Yesterday was my birthday, and a whole slew of Facebook friends wished me a good one. For these greetings, I'm sincerely grateful.

Clint Ackerman set the tone by providing a song by The Smiths: "Heaven Know I'm Miserable Now, " and that was enough to send me diving into the back catalog. The video above obviously isn't the original of "There Is A Light That Never Goes Out," but it's a favored cover by Neil Finn and Friends, including Smiths guitarist Johnny Marr.

A weekend spent listening to The Smiths was a very good thing, and some of the 1980s memories dislodged are quite remarkably fresh, like the story of how I first heard of the band.

My 25th birthday dinner in 1985 was taken with Mark, an Australian, one of a couple dozen fellow travelers on a four-day tour of Leningrad USSR (not Moscow, as I previously misstated on Facebook). He'd decided that a birthday should be celebrated the right way, and so we bribed our way into a restaurant. In typical fashion, the food was an afterthought, and the main course was limitless vodka.

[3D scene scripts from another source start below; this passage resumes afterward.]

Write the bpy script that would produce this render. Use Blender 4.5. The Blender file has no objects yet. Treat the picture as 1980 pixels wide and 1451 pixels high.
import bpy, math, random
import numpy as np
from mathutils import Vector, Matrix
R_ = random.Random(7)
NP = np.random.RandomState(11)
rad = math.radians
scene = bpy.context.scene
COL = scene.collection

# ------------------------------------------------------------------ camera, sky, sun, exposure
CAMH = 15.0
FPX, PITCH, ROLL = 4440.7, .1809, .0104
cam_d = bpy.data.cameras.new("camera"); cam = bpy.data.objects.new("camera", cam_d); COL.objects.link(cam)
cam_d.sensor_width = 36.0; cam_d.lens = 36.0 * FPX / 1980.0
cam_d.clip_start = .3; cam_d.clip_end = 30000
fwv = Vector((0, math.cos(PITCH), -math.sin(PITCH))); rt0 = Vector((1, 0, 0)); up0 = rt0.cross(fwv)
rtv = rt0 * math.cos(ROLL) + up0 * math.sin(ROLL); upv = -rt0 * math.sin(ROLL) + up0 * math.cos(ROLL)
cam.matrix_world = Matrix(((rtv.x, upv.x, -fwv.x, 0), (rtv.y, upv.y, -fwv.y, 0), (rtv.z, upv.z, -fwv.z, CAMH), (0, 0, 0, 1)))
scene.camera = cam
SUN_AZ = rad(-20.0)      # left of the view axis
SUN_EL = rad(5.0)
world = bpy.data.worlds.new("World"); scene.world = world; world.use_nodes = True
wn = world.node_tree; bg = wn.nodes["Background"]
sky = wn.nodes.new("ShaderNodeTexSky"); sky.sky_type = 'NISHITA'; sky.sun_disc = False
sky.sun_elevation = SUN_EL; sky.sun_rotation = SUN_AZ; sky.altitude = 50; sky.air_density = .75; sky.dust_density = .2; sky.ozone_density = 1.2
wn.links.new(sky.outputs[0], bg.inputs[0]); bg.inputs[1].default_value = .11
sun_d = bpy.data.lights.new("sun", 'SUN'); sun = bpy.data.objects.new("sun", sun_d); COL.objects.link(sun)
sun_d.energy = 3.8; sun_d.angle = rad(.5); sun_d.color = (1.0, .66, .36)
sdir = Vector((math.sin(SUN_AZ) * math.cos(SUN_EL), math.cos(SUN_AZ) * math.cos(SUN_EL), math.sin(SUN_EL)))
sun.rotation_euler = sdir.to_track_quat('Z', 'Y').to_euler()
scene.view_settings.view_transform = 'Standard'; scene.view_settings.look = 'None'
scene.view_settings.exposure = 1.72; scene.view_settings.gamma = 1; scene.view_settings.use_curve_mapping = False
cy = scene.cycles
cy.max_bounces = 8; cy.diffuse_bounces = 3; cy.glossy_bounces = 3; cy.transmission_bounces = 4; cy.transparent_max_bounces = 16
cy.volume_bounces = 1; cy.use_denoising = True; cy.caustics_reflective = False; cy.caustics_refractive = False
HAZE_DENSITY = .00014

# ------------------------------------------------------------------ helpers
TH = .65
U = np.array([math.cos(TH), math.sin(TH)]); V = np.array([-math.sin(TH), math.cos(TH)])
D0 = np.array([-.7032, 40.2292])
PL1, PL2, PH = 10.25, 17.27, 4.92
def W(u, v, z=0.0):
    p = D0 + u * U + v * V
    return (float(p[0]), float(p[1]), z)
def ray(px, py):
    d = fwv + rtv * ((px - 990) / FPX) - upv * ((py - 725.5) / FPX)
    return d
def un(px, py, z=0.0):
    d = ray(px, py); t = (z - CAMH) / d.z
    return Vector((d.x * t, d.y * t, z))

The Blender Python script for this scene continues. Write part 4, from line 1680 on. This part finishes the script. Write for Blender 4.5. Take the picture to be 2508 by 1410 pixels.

Before Mark ebbed away into some deep cups (how did we get back to the hotel?), he was telling about his adventures working his way across the Commonwealth, and time he spent bartending in the UK, where fashionable new music was on the rise. Trying to explain what The Smiths sound like without any of the music handy for listening is about as useful as it (doesn't) sound. But at least he tried, and in the years to come, I learned about The Smiths.

Thanks again to all my birthday well-wishers.